In the flash-lag effect, a feature of a continuously-changing stimulus is perceived to be ahead along its feature continuum compared to the same feature of a pulsed stimulus (Sheth et al., 2000). This "lead time" is different for color and orientation; when both features change continuously, observers report a combination of features at the time of the pulse that was never actually presented (Kang & Shevell, JOSA A in press). Two hypotheses have been proposed to explain the flash-lag effect. The extrapolation hypothesis assumes that the visual system corrects for neural latencies by extrapolating the trajectory of the continuously-changing stimulus into the future. The postdiction hypothesis assumes that the pulse sets the start of a temporal integration window for the continuously-changing stimulus. These hypotheses were tested by changing features either (i) only before the pulse (PRE condition, to test extrapolation) or (ii) only after the pulse (POST condition, to test postdiction).

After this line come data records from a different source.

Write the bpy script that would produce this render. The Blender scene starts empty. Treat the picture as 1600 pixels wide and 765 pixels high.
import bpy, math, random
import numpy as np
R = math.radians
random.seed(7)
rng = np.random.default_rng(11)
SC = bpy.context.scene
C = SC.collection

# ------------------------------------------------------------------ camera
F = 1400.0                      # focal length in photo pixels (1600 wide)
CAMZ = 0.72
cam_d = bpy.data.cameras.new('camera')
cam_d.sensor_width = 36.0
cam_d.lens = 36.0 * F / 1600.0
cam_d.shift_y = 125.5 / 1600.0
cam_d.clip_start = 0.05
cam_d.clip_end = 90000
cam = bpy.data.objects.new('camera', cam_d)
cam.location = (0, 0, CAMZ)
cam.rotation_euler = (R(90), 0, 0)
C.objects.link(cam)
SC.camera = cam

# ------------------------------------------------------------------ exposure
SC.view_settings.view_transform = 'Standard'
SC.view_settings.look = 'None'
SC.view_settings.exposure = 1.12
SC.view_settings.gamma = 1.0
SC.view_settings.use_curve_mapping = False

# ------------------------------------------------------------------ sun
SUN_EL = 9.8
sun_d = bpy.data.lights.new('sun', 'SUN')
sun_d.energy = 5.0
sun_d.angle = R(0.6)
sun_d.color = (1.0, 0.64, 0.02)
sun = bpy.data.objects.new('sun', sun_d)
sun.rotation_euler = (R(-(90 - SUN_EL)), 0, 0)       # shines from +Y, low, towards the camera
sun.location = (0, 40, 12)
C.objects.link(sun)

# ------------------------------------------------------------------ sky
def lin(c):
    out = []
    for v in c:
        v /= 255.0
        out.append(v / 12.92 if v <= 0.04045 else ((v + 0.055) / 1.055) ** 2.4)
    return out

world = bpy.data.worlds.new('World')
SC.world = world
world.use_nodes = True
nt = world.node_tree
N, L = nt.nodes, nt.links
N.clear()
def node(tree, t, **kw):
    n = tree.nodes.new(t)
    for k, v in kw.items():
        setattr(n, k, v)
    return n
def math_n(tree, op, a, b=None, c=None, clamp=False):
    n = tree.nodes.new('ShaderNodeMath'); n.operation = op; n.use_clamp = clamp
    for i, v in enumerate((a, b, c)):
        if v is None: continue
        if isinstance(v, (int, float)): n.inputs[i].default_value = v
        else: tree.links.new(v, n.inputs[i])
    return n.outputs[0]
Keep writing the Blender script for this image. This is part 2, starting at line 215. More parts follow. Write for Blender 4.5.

A circular window (diameter 2.6deg) with a 1.3cpd square-wave grating appeared on one side of fixation. In the PRE condition, both the color and orientation of the grating changed continuously for 720msec before a pulsed stimulus appeared on the other side of fixation. During the 80msec pulse, the color and orientation of the pulsed and continuously-changing stimulus were the same. Following the pulse, the features of the continuously-changing stimulus did not change. The POST condition was the opposite: the continuously-changing stimulus changed its features for 720msec only after the pulse. Observers compared the pulsed to the continuously-changing stimulus in both color and orientation. In the POST [PRE] condition, the lead time was 182msec [53msec] for color and 63msec [-1msec] for orientation. The lead-time differences primarily support the postdiction hypothesis, though the short lead time for color in the PRE condition suggests the integration window begins prior to pulse onset.